What is asked: Everything from the line with "bump=0.8, detail=12, spec=0.0)" through the line with "self.f.append(tuple(k + n" should be repeated exactly, both of those lines included, and nothing else.

Stored data:

====

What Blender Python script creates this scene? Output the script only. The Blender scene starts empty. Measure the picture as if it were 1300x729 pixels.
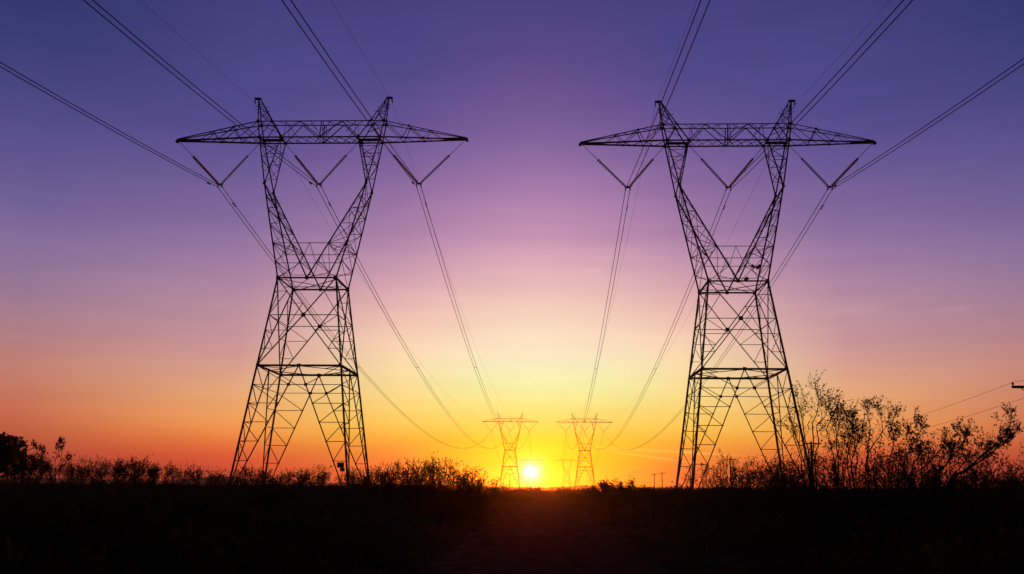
import bpy, math, random
from mathutils import Vector, Matrix, noise

S = bpy.context.scene
COL = S.collection
R = math.radians
CAMH = 1.5

# ------------------------------------------------------------------ camera frame (also used to survey positions)
F_PX, PITCH, ROLL, YAW = 1192.69, R(11.993), R(0.467), R(2.101)
_F = Vector((-math.sin(YAW) * math.cos(PITCH), math.cos(YAW) * math.cos(PITCH), math.sin(PITCH)))
_R = Vector((math.cos(YAW), math.sin(YAW), 0))
_U = _R.cross(_F)
_R2 = _R * math.cos(ROLL) + _U * math.sin(ROLL)
_U2 = -_R * math.sin(ROLL) + _U * math.cos(ROLL)


def at(px, py, Y):
    """A point of the place, Y metres down the line, from its bearing."""
    d = _F + _R2 * ((px - 650) / F_PX) - _U2 * ((py - 364.5) / F_PX)
    t = Y / d.y
    return Vector((d.x * t, Y, d.z * t + CAMH))


cd = bpy.data.cameras.new("camera")
cam = bpy.data.objects.new("camera", cd)
COL.objects.link(cam)
cd.sensor_width = 36.0
cd.lens = 36.0 * F_PX / 1300.0
cd.clip_start = 0.1
cd.clip_end = 20000
M = Matrix((_R2, _U2, -_F)).transposed().to_4x4()
M.translation = (0, 0, CAMH)
cam.matrix_world = M
S.camera = cam


# ------------------------------------------------------------------ materials
def lin(c):
    def f(u):
        u /= 255.0
        return u / 12.92 if u <= 0.04045 else ((u + 0.055) / 1.055) ** 2.4
    return (f(c[0]), f(c[1]), f(c[2]), 1.0)


def mat(name, c1, c2, scale=3.0, rough=0.9, metal=0.0, bump=0.0, detail=6.0, spec=0.3, transl=0.0):
    m = bpy.data.materials.new(name)
    m.use_nodes = True
    nt = m.node_tree
    b = nt.nodes["Principled BSDF"]
    tc = nt.nodes.new("ShaderNodeTexCoord")
    nz = nt.nodes.new("ShaderNodeTexNoise")
    nz.inputs["Scale"].default_value = scale
    nz.inputs["Detail"].default_value = detail
    nt.links.new(tc.outputs["Object"], nz.inputs["Vector"])
    rp = nt.nodes.new("ShaderNodeValToRGB")
    rp.color_ramp.elements[0].position = 0.35
    rp.color_ramp.elements[1].position = 0.68
    rp.color_ramp.elements[0].color = (*c1, 1)
    rp.color_ramp.elements[1].color = (*c2, 1)
    nt.links.new(nz.outputs["Fac"], rp.inputs["Fac"])
    nt.links.new(rp.outputs["Color"], b.inputs["Base Color"])
    b.inputs["Roughness"].default_value = rough
    b.inputs["Metallic"].default_value = metal
    b.inputs["Specular IOR Level"].default_value = spec
    if bump:
        bp = nt.nodes.new("ShaderNodeBump")
        bp.inputs["Strength"].default_value = bump
        bp.inputs["Distance"].default_value = 0.05
        nt.links.new(nz.outputs["Fac"], bp.inputs["Height"])
        nt.links.new(bp.outputs["Normal"], b.inputs["Normal"])
    return m


STEEL = mat("weathered_steel", (0.035, 0.033, 0.032), (0.06, 0.056, 0.052), 2.5, 0.75, 0.0, spec=0.2)
CONC = mat("footing_concrete", (0.2, 0.19, 0.17), (0.3, 0.28, 0.26), 6, 0.95, bump=0.2)
PORC = mat("insulator_porcelain", (0.014, 0.011, 0.01), (0.028, 0.021, 0.018), 20, 0.5, spec=0.2)
WIRE = mat("aluminium_wire", (0.03, 0.03, 0.03), (0.05, 0.05, 0.05), 4, 0.7, 0.0, spec=0.15)
BOXM = mat("painted_box", (0.02, 0.025, 0.05), (0.03, 0.035, 0.06), 4, 0.7)
WOOD = mat("pole_wood", (0.035, 0.025, 0.018), (0.07, 0.05, 0.036), 5, 0.95, bump=0.2)
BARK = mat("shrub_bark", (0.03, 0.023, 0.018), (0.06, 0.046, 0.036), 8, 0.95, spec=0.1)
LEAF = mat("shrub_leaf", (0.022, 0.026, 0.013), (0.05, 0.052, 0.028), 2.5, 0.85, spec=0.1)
_nt = LEAF.node_tree
_tr = _nt.nodes.new("ShaderNodeBsdfTranslucent")
_tr.inputs["Color"].default_value = (0.10, 0.07, 0.02, 1)
_mx = _nt.nodes.new("ShaderNodeMixShader")
_mx.inputs[0].default_value = 0.45
_nt.links.new(_nt.nodes["Principled BSDF"].outputs[0], _mx.inputs[1])
_nt.links.new(_tr.outputs[0], _mx.inputs[2])
_nt.links.new(_mx.outputs[0], _nt.nodes["Material Output"].inputs["Surface"])
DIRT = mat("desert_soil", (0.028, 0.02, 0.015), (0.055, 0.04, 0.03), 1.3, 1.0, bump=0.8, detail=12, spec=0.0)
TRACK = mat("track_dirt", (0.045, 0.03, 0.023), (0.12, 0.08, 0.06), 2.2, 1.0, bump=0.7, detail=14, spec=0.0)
ROCK = mat("hill_rock", (0.12, 0.09, 0.08), (0.2, 0.15, 0.13), 0.01, 1.0, spec=0.05)


# ------------------------------------------------------------------ mesh builder
class MB:
    def __init__(self):
        self.v = []
        self.f = []

    def prism(self, prof, a, b, up=None):
        """Extrude a closed 2-D profile from a to b."""
        a = Vector(a); b = Vector(b)
        d = (b - a)
        if d.length < 1e-6:
            return
        d.normalize()
        if up is None:
            up = Vector((0, 1, 0)) if abs(d.y) < 0.9 else Vector((0, 0, 1))
        x = d.cross(up)
        x.normalize()
        y = d.cross(x)
        n = len(prof); k = len(self.v)
        for p in (a, b):
            for (u, w) in prof:
                self.v.append(p + x * u + y * w)
        for i in range(n):
            j = (i + 1) % n
            self.f.append((k + i, k + j, k + n + j, k + n + i))
        self.f.append(tuple(k + i for i in reversed(range(n))))
        self.f.append(tuple(k + n + i for i in range(n)))

    def angle(self, a, b, w, t=None, up=None):
        """Rolled steel angle section."""
        w = max(w * 0.78, 0.05)
        t = t or w * 0.3
        h = w * 0.5
        self.prism([(-h, -h), (h, -h), (h, -h + t), (-h + t, -h + t), (-h + t, h), (-h, h)], a, b, up)

    def bar(self, a, b, w, h=None, up=None):
        h = h or w
        self.prism([(-w / 2, -h / 2), (w / 2, -h / 2), (w / 2, h / 2), (-w / 2, h / 2)], a, b, up)

    def box(self, c, sx, sy, sz):
        c = Vector(c)
        self.bar(c - Vector((sx / 2, 0, 0)), c + Vector((sx / 2, 0, 0)), sz, sy)

    def tube(self, pts, r0, r1=None, n=5, cap=True):
        r1 = r0 if r1 is None else r1
        k = len(self.v); m = len(pts)
        ref = Vector((0.31, 0.17, 0.93))
        for i, p in enumerate(pts):
            d = pts[min(i + 1, m - 1)] - pts[max(i - 1, 0)]
            if d.length < 1e-9:
                d = Vector((0, 0, 1))
            d.normalize()
            x = d.cross(ref)
            if x.length < 0.05:
                x = d.cross(Vector((1, 0, 0)))
            x.normalize(); y = d.cross(x)
            r = r0 + (r1 - r0) * i / max(1, m - 1)
            for j in range(n):
                a = 2 * math.pi * j / n
                self.v.append(p + x * (r * math.cos(a)) + y * (r * math.sin(a)))
        for i in range(m - 1):
            for j in range(n):
                q = (j + 1) % n
                self.f.append((k + i * n + j, k + i * n + q, k + (i + 1) * n + q, k + (i + 1) * n + j))
        if cap:
            self.f.append(tuple(k + j for j in reversed(range(n))))
            self.f.append(tuple(k + (m - 1) * n + j for j in range(n)))

    def lathe(self, a, b, prof, n=8):
        """Revolve (fraction, radius) pairs about the axis a-b."""
        a = Vector(a); b = Vector(b)
        d = (b - a).normalized()
        x = d.cross(Vector((0.2, 1, 0.1))).normalized(); y = d.cross(x)
        k = len(self.v)
        for (u, r) in prof:
            p = a.lerp(b, u)
            for j in range(n):
                t = 2 * math.pi * j / n
                self.v.append(p + x * (r * math.cos(t)) + y * (r * math.sin(t)))
        for i in range(len(prof) - 1):
            for j in range(n):
                q = (j + 1) % n
                self.f.append((k + i * n + j, k + i * n + q, k + (i + 1) * n + q, k + (i + 1) * n + j))
        self.f.append(tuple(k + j for j in reversed(range(n))))
        self.f.append(tuple(k + (len(prof) - 1) * n + j for j in range(n)))

    def mesh(self, name, material, smooth=False):
        me = bpy.data.meshes.new(name)
        me.from_pydata([tuple(p) for p in self.v], [], self.f)
        me.materials.append(material)
        if smooth:
            for p in me.polygons:
                p.use_smooth = True
        me.update()
        return me

    def build(self, name, material, parent=None, smooth=False, loc=None):
        o = bpy.data.objects.new(name, self.mesh(name, material, smooth))
        COL.objects.link(o)
        if parent is not None:
            o.parent = parent
        if loc is not None:
            o.location = loc
        return o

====

Worked solution:
DIRT = mat("desert_soil", (0.028, 0.02, 0.015), (0.055, 0.04, 0.03), 1.3, 1.0, bump=0.8, detail=12, spec=0.0)
TRACK = mat("track_dirt", (0.045, 0.03, 0.023), (0.12, 0.08, 0.06), 2.2, 1.0, bump=0.7, detail=14, spec=0.0)
ROCK = mat("hill_rock", (0.12, 0.09, 0.08), (0.2, 0.15, 0.13), 0.01, 1.0, spec=0.05)


# ------------------------------------------------------------------ mesh builder
class MB:
    def __init__(self):
        self.v = []
        self.f = []

    def prism(self, prof, a, b, up=None):
        """Extrude a closed 2-D profile from a to b."""
        a = Vector(a); b = Vector(b)
        d = (b - a)
        if d.length < 1e-6:
            return
        d.normalize()
        if up is None:
            up = Vector((0, 1, 0)) if abs(d.y) < 0.9 else Vector((0, 0, 1))
        x = d.cross(up)
        x.normalize()
        y = d.cross(x)
        n = len(prof); k = len(self.v)
        for p in (a, b):
            for (u, w) in prof:
                self.v.append(p + x * u + y * w)
        for i in range(n):
            j = (i + 1) % n
            self.f.append((k + i, k + j, k + n + j, k + n + i))
        self.f.append(tuple(k + i for i in reversed(range(n))))
        self.f.append(tuple(k + n + i for i in range(n)))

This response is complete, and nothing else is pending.